Start at the top of the records and, please, print each line exactly through the line that contains "(math.radians(90), 0, math.radians(39.0-90))", leaving out all pictures.

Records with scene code
>>>>

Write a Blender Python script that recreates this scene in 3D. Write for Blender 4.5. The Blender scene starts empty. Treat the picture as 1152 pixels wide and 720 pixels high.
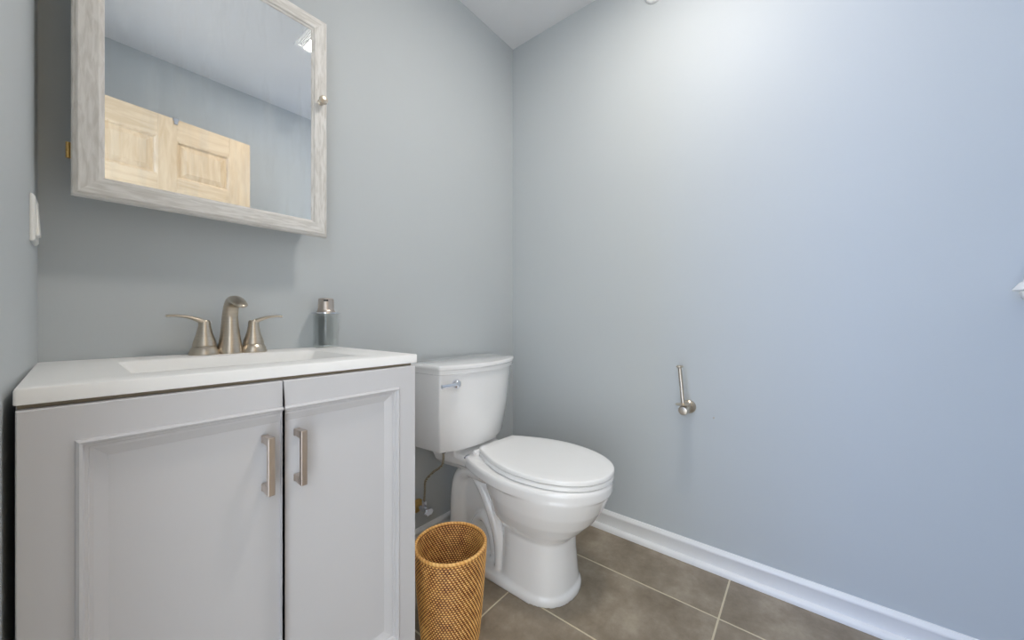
import bpy, bmesh, math, random
from mathutils import Vector, Matrix
random.seed(4)
S = bpy.context.scene
COL = S.collection

# ------------------------------------------------------------------ camera
HC = 0.9505
cam_d = bpy.data.cameras.new('camera'); cam = bpy.data.objects.new('camera', cam_d)
COL.objects.link(cam); S.camera = cam
cam_d.sensor_width = 36; cam_d.lens = 408.0/1152*36; cam_d.clip_start = 0.01
cam.location = (0, 0, HC)
cam.rotation_euler = (math.radians(90), 0, math.radians(39.0-90))

# ------------------------------------------------------------------ light
W = bpy.data.worlds.new('daylight'); S.world = W; W.use_nodes = True
bg = W.node_tree.nodes['Background']
bg.inputs[0].default_value = (0.84, 0.92, 1.0, 1); bg.inputs[1].default_value = 0.95
def area(name, loc, target, sx, sy, power, colour):
    d = bpy.data.lights.new(name, 'AREA'); d.shape = 'RECTANGLE'; d.size = sx; d.size_y = sy
    d.energy = power; d.color = colour
    o = bpy.data.objects.new(name, d); COL.objects.link(o); o.location = loc
    o.rotation_euler = (Vector(target)-Vector(loc)).to_track_quat('-Z', 'Y').to_euler()
    return o
area('window_daylight', (-2.6, 0.72, 1.45), (1.5, 0.0, 1.1), 0.9, 1.5, 12, (0.06, 0.32, 1.0))
LAMP = 21.5
S.view_settings.view_transform = 'Standard'; S.view_settings.look = 'None'
S.view_settings.gamma = 1.0; S.view_settings.use_curve_mapping = False
S.view_settings.exposure = 1.74
S.cycles.max_bounces = 10; S.cycles.diffuse_bounces = 6

# ------------------------------------------------------------------ materials
def newmat(name):
    m = bpy.data.materials.new(name); m.use_nodes = True
    nt = m.node_tree; b = nt.nodes['Principled BSDF']
    return m, nt, b
def N(nt, t, **kw):
    n = nt.nodes.new(t)
    for k, v in kw.items():
        if k.startswith('i_'):
            n.inputs[k[2:].replace('_', ' ')].default_value = v
        else: setattr(n, k, v)
    return n
def ramp(nt, stops):
    r = nt.nodes.new('ShaderNodeValToRGB'); cr = r.color_ramp
    while len(cr.elements) < len(stops): cr.elements.new(0.5)
    for e, (p, c) in zip(cr.elements, stops): e.position = p; e.color = (*c, 1)
    return r
def mat(name, col, rough=0.5, metal=0.0, var=0.03, scale=6.0, bump=0.0, bscale=200.0, stretch=(1,1,1), **kw):
    m, nt, b = newmat(name); L = nt.links
    tc = N(nt, 'ShaderNodeTexCoord'); mp = N(nt, 'ShaderNodeMapping'); mp.inputs['Scale'].default_value = stretch
    L.new(tc.outputs['Object'], mp.inputs[0])
    no = N(nt, 'ShaderNodeTexNoise'); no.inputs['Scale'].default_value = scale; no.inputs['Detail'].default_value = 4
    L.new(mp.outputs[0], no.inputs['Vector'])
    a = tuple(max(0, c*(1-var)) for c in col); d = tuple(min(1, c*(1+var)) for c in col)
    r = ramp(nt, [(0.3, a), (0.7, d)]); L.new(no.outputs[0], r.inputs[0]); L.new(r.outputs[0], b.inputs['Base Color'])
    b.inputs['Roughness'].default_value = rough; b.inputs['Metallic'].default_value = metal
    for k, v in kw.items(): b.inputs[k.replace('_', ' ')].default_value = v
    if bump:
        n2 = N(nt, 'ShaderNodeTexNoise'); n2.inputs['Scale'].default_value = bscale; n2.inputs['Detail'].default_value = 3
        L.new(mp.outputs[0], n2.inputs['Vector'])
        bp = N(nt, 'ShaderNodeBump'); bp.inputs['Strength'].default_value = bump; bp.inputs['Distance'].default_value = 0.001
        L.new(n2.outputs[0], bp.inputs['Height']); L.new(bp.outputs[0], b.inputs['Normal'])
    return m
M = {}
M['wall'] = mat('wall_paint', (0.540, 0.572, 0.588), 0.55, var=0.008, scale=2, bump=0.12, bscale=180, Specular_IOR_Level=0.25)
M['ceiling'] = mat('ceiling_paint', (0.80, 0.80, 0.81), 0.8, var=0.01, bump=0.1)
M['trim'] = mat('trim_paint', (0.88, 0.88, 0.88), 0.3, var=0.01)
M['vanity'] = mat('vanity_paint', (0.64, 0.635, 0.65), 0.42, var=0.012, scale=3)
M['carcass'] = mat('carcass_edge', (0.30, 0.25, 0.18), 0.7)
M['counter'] = mat('cultured_marble', (0.93, 0.925, 0.91), 0.42, var=0.006, Specular_IOR_Level=0.3)
M['ceramic'] = mat('ceramic', (0.91, 0.905, 0.90), 0.10, var=0.008, Coat_Weight=0.4)
M['plastic'] = mat('seat_plastic', (0.94, 0.935, 0.925), 0.25, var=0.008)
M['nickel'] = mat('brushed_nickel', (0.60, 0.53, 0.44), 0.32, 1.0, var=0.06, scale=30, stretch=(1,1,12))
M['pull'] = mat('satin_nickel_pull', (0.60, 0.53, 0.48), 0.38, 1.0, var=0.05, scale=40, stretch=(8,8,1))
M['chrome'] = mat('chrome', (0.80, 0.82, 0.88), 0.08, 1.0, var=0.02)
M['brass'] = mat('brass', (0.62, 0.42, 0.16), 0.28, 1.0, var=0.08, scale=20)
M['rubber'] = mat('black_rubber', (0.02, 0.02, 0.02), 0.6)
M['switch'] = mat('switch_plastic', (0.82, 0.82, 0.79), 0.3, var=0.01)
M['white'] = mat('white_enamel', (0.85, 0.85, 0.84), 0.35, var=0.01)
M['hall'] = mat('hall_floor', (0.35, 0.27, 0.2), 0.5, var=0.1)

# whitewashed grey wood; grain runs along the local axis given
def wood(name, c1, c2, axis, scale=14.0, rough=0.6, bump=0.25):
    m, nt, b = newmat(name); L = nt.links
    tc = N(nt, 'ShaderNodeTexCoord'); mp = N(nt, 'ShaderNodeMapping')
    s = [11, 11, 11]; s[axis] = 1.6; mp.inputs['Scale'].default_value = s
    L.new(tc.outputs['Object'], mp.inputs[0])
    no = N(nt, 'ShaderNodeTexNoise'); no.inputs['Scale'].default_value = scale; no.inputs['Detail'].default_value = 6
    no.inputs['Distortion'].default_value = 0.6
    L.new(mp.outputs[0], no.inputs['Vector'])
    r = ramp(nt, [(0.35, c1), (0.62, c2)]); L.new(no.outputs[0], r.inputs[0]); L.new(r.outputs[0], b.inputs['Base Color'])
    bp = N(nt, 'ShaderNodeBump'); bp.inputs['Strength'].default_value = bump; bp.inputs['Distance'].default_value = 0.0008
    L.new(no.outputs[0], bp.inputs['Height']); L.new(bp.outputs[0], b.inputs['Normal'])
    b.inputs['Roughness'].default_value = rough
    return m
GW = ((0.60, 0.575, 0.535), (0.76, 0.74, 0.71))
M['greywood_v'] = wood('grey_wood_upright', *GW, 2)
M['greywood_h'] = wood('grey_wood_level', *GW, 0)
PW = ((0.68, 0.51, 0.32), (0.78, 0.62, 0.42))
M['pine_v'] = wood('pine_upright', *PW, 2, scale=4, bump=0.1)
M['pine_h'] = wood('pine_level', *PW, 0, scale=4, bump=0.1)

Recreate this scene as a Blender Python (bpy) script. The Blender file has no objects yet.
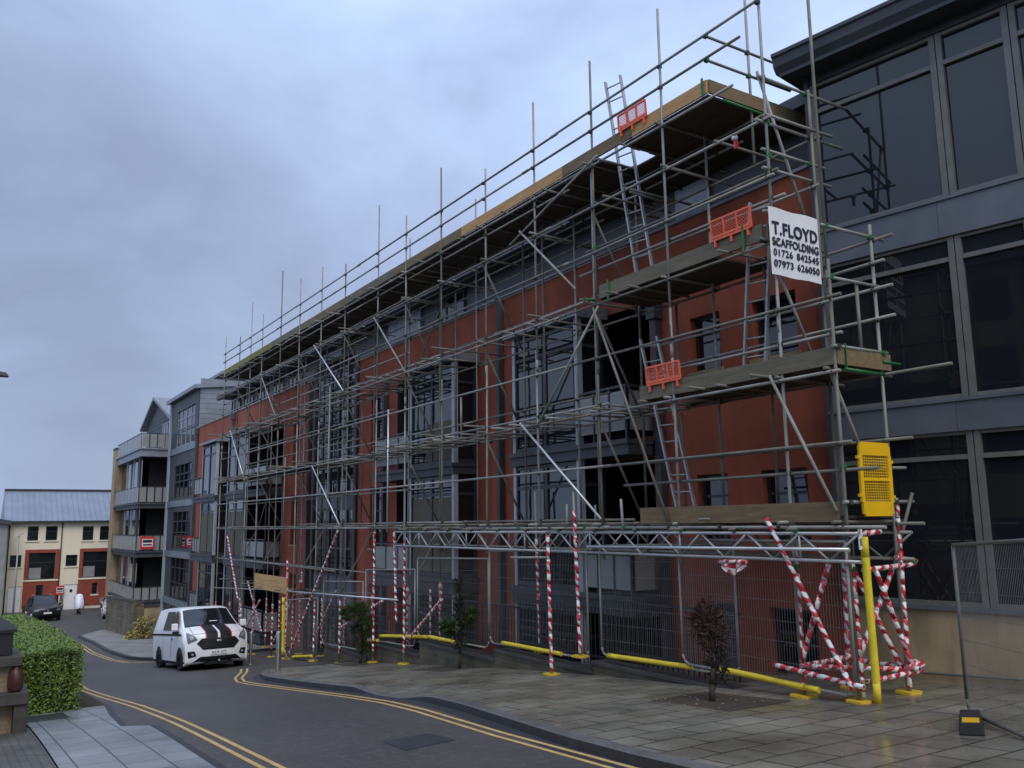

<<<<

**TASK RESULT:**
Write a Blender Python script that recreates this scene in 3D. Write for Blender 4.5. The Blender scene starts empty. Treat the picture as 1152 pixels wide and 720 pixels high.
import bpy, bmesh, math, random
from mathutils import Vector, Matrix
random.seed(4)
S = bpy.context.scene
COL = S.collection

# ------------------------------------------------------------------ camera
HC = 0.9505
cam_d = bpy.data.cameras.new('camera'); cam = bpy.data.objects.new('camera', cam_d)
COL.objects.link(cam); S.camera = cam
cam_d.sensor_width = 36; cam_d.lens = 408.0/1152*36; cam_d.clip_start = 0.01
cam.location = (0, 0, HC)
cam.rotation_euler = (math.radians(90), 0, math.radians(39.0-90))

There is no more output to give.